In the face of controversy and lingering confusion, the Hawaii state board of education has voted to begin putting the state’s new system of school aid in place in the 2006-07 school year.
State legislation enacted last year called for such a “weighted-student formula.” The state board worked out the actual formula and approved it last month by 7-4 vote.
The plan is designed to target money to students’ specific learning needs and to give principals and school communities more control over spending on personnel, supplies, and other areas. Ultimately, state policymakers hope, when the money follows the child, schools will be better equipped to educate each student. While Hawaii will be the only state to completely convert its school finance system to a weighted-student formula, California and Colorado are studying the concept. School districts in San Francisco, Seattle, and other cities use or have used the school aid system, which was pioneered in the Canadian city of Edmonton, Alberta. (“‘Weighted’ Funding of 69ý Gains Favor,” Nov. 3, 2004.)
Under the new formula, more than 70 percent of the total state education department budget—roughly $1.3 billion based on budget figures for fiscal 2006—will be in the hands of principals. Currently, they have virtually no control over their budgets.
But while the new local control is welcome, school leaders, parents, and teachers have had a harder time swallowing the fact that, depending on the populations they serve, some schools will lose money under the new formula, while other schools get more. Because of those concerns, state board members say they will continue working to refine and improve the formula. In fact, Greg Knudsen, a spokesman for the state education department, said he expects that the formula will be “radically changed” in the long run to keep schools from seeing large losses.
Under Hawaii’s weighted formula, the basic per-student allocation is set at $4,274. That figure increases, based on funding “weights,” for special education students, English-language learners, students who qualify for subsidized meals, and for other student categories.
‘Extremely Apprehensive’
The road to the new funding plan began in 2003, when Gov. Linda Lingle, a Republican who took office that year, met with William Ouchi, a management professor at the University of California, Los Angeles, and a proponent of the weighted-funding approach.
State officials then visited Edmonton to learn more about its system of giving principals control over spending decisions.
For Ms. Lingle, who has tried unsuccessfully throughout her term to break up Hawaii’s single, 181,000-student school system into smaller districts with locally elected boards, the weighted-student formula represents progress toward decentralization.
Under Hawaii’s new weighted-student formula for school aid, basic per-student funding is set for all students at $4,274.

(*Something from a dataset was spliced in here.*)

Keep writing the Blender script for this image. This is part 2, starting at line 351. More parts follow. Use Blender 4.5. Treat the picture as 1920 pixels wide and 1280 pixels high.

69ý with greater needs, such as those in special education, English-language learners, and those living in poverty, receive a funding “weight,” meaning their schools receive more money for educating them. As a result, schools with more students with designated needs will see their state aid increase, while schools with fewer will see decreases.
SOURCE: Education Week
But doubts remain about how schools will absorb decreases in aid.
At an Oct. 20 state board meeting, Roger Takabayashi, the president of the Hawaii State Teachers Association, an affiliate of the National Education Association, said that teachers were “extremely apprehensive” about what would happen at their schools under the new plan.
He complained that schools were already underfunded and could not afford to lose money because of the formula change.
“Our teachers are very resourceful, and they are making do with what they have,” Mr. Takabayashi said. “Cutting budgets even further—at any school—is not in the best interest of the schools and the students they serve.”
Some board members proposed cutting administrative positions at the central office to spare schools from losing money, but state schools Superintendent Patricia Hamamoto advised against that move, saying it would hinder the department’s ability to provide services to schools.
The state board’s original plan was to phase in the reductions and the increases over four years, 25 percent at a time, beginning with the 2006-07 school year. To reduce the burden on the schools that are expected to lose money, the board decided to limit the gains or losses to just 10 percent of existing budgets in the first year. The second year, the changes will increase to 25 percent, the third year to 50 percent, then in the fourth year, the changes will be fully in place.
Budget Awareness
Robert Campbell, the director of the weighted-student-funding project in the state education department, said he thinks that schools that are losing aid are less concerned now that they have some actual figures to work with: A 10 percent reduction, Mr. Campbell said, might translate to half a teaching position.
The department also hopes that other schools will be able to benefit from the lessons learned by 22 schools that volunteered in fall 2004 to pilot some of the pieces of the new aid program, such as instituting school community councils and implementing a new financial-accounting plan.
While schools had limited spending flexibility under the pilot phase, one school showed, for example, that it preferred to replace hard-to-fill paraprofessional positions with a full-time licensed teacher who was better qualified to analyze student-achievement data, Mr. Campbell said.
“We’ve seen much more awareness now of where the budget is going,” he added.
Under the current plan, 72 percent of the state education budget will be controlled by local principals, which means that for now, functions such as transportation and food service will remain with the central office.
Act 51, the 2004 law that authorized the new spending plan, set a goal of eventually moving 80 percent to 90 percent of the funds to the school level. When that happens, according to Mr. Campbell, schools at some point are likely to take on some measure of responsibility for “getting children to school, feeding them, or cleaning up after them.”